Yea. I think the only saving grace is that it's not obvious when the
situation can arise without prior corruption. But even if that's actuall
impossible, it seems extremely fragile. I stared at heap_prune_chain()
for quite a while and couldn't convince myself either way.
> However, we don't really have a choice at all. A choice implies that
> either option is correct, and therefore we can elect the one we
> prefer. But here, it's not just that one option is incorrect, but that
> both options are incorrect. Setting tupgone controls whether or not
> the tuple is considered for freezing. If we DON'T consider freezing
> it, then we might manage to advance relfrozenxid while an older XID
> still exists in the table. If we DO consider freezing it, we will
> correctly conclude that it needs to be frozen, but then the freezing
> code is in an impossible situation, because it has no provision for
> getting rid of tuples, only for keeping them. Its logic assumes that
> whenever we are freezing xmin or xmax we do that in a way that causes
> the tuple to be visible to everyone, but this tuple should be visible
> to no one. So with your changes it now errors out instead of
> corrupting data, but that's just replacing one bad thing (data
> corruption) with another (VACUUM failures).
I suspect that the legitimate cases hitting this branch won't error out,
because then xmin/xmax aren't old enough to need to be frozen.
> I think the actual correct behavior here is to mark the line pointer
> as dead.
That's not trivial, because just doing that naively will break HOT.

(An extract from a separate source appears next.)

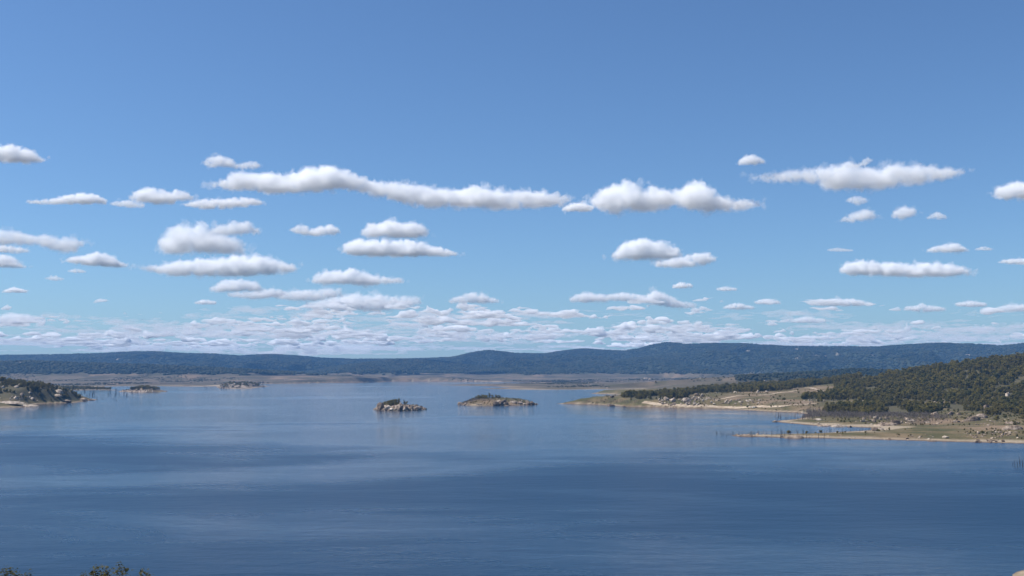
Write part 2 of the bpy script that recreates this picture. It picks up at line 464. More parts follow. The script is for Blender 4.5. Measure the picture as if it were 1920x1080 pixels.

> The easiest way to accomplish that is probably to have
> lazy_scan_heap() just emit an extra XLOG_HEAP2_CLEAN record beyond
> whatever HOT-pruning already did, if it's necessary. A better solution
> would probably be to merge HOT-pruning with setting things all-visible
> and have a single function that does both, but that seems a lot more
> invasive, and definitely unsuitable for back-patching.
I suspect that merging pruning and this logic in lazy_scan_heap() really
is the only proper way to solve this kind of issue.
I wonder if, given we don't know if this issue can be hit in a real
database, and given that it already triggers an error, the right way to
deal with this in the back-branches is to emit a more precise error
message. I.e. if we hit this branch, and either xmin/xmax are older than
the cutoff, then we issue a more specific ERROR.